Oh, not telling him before he gets home? Possibly more forgivable. He'll scold you, but he may be persuaded by the logic of "Well, there wasn't anything you could do, and you would have just worried."
edit: Though that didn't really work when Hubby had a heart attack. But that's a whole different level of "Eh, it's nothing."
If it were me on the other side, who is a perennial worrier, I would still be super pissed if I wasn't told.
yeah...i am torn. i mean...6 days with horrid ex AND worry?
ur right. calling now. dammit.
ur right. calling now. dammit.
You can lie to him about how you got hurt! You can say you were saving a rare Medieval manuscript from a dumpster and somebody dropped the lid on you. He'd believe that.

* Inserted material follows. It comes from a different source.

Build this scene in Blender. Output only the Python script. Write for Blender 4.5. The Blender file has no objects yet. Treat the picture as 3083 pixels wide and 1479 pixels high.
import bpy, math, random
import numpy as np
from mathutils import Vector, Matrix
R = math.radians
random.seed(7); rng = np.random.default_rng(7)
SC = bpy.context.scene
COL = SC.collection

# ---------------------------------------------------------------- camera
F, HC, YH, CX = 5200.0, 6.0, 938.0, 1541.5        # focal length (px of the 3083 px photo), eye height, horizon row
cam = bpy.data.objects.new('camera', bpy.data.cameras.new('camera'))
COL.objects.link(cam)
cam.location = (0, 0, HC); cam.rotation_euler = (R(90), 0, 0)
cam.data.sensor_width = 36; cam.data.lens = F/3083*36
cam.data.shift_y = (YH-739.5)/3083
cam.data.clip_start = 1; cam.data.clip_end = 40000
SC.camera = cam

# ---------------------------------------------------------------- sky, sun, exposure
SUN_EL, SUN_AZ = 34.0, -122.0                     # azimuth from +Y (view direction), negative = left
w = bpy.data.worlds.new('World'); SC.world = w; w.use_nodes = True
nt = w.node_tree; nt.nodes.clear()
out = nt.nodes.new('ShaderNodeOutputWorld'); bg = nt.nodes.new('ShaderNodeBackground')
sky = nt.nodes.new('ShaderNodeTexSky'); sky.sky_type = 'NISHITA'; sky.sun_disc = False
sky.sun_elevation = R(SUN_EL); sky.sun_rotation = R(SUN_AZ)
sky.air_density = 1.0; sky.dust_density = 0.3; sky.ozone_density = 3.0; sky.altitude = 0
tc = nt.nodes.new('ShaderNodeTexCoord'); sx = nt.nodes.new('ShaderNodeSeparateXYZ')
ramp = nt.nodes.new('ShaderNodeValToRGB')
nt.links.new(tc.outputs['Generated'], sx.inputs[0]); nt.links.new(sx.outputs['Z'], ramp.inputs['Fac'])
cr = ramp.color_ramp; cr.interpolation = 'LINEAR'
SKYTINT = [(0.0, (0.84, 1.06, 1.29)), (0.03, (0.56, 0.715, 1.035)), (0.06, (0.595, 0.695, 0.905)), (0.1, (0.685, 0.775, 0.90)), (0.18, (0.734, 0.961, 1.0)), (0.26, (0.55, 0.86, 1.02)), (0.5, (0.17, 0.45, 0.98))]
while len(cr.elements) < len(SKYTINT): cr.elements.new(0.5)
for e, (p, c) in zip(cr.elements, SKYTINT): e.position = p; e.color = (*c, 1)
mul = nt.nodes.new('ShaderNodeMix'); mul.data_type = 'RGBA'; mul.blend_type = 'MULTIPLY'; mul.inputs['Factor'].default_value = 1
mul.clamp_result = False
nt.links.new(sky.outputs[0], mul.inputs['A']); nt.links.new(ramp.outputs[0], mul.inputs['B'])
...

curses! already told truth!
did tell him to tell story of how i slept in and drove 70 miles with broken arm, to instill fear of my badassery in ex.
did tell him to tell story of how i slept in and drove 70 miles with broken arm, to instill fear of my badassery in ex.
Good on you, making use of every strategic advantage you have. (And yes, I am happily smirking right now.)
did tell him to tell story of how i slept in and drove 70 miles with broken arm, to instill fear of my badassery in ex.
I'm sorry, Erin, but I can't award you badass points for waving your arms around and falling over and breaking a limb. I didn't take my broken elbow in for a week; that didn't make me a badass. It meant I was stupid.
We can't just go around handing these badass points around willy nilly. It demeans all the real badasses.
dude, i accept my dipshittery! she dont have to know...
Hey, Jilli, did I miss the sock hair report? How did it turn out?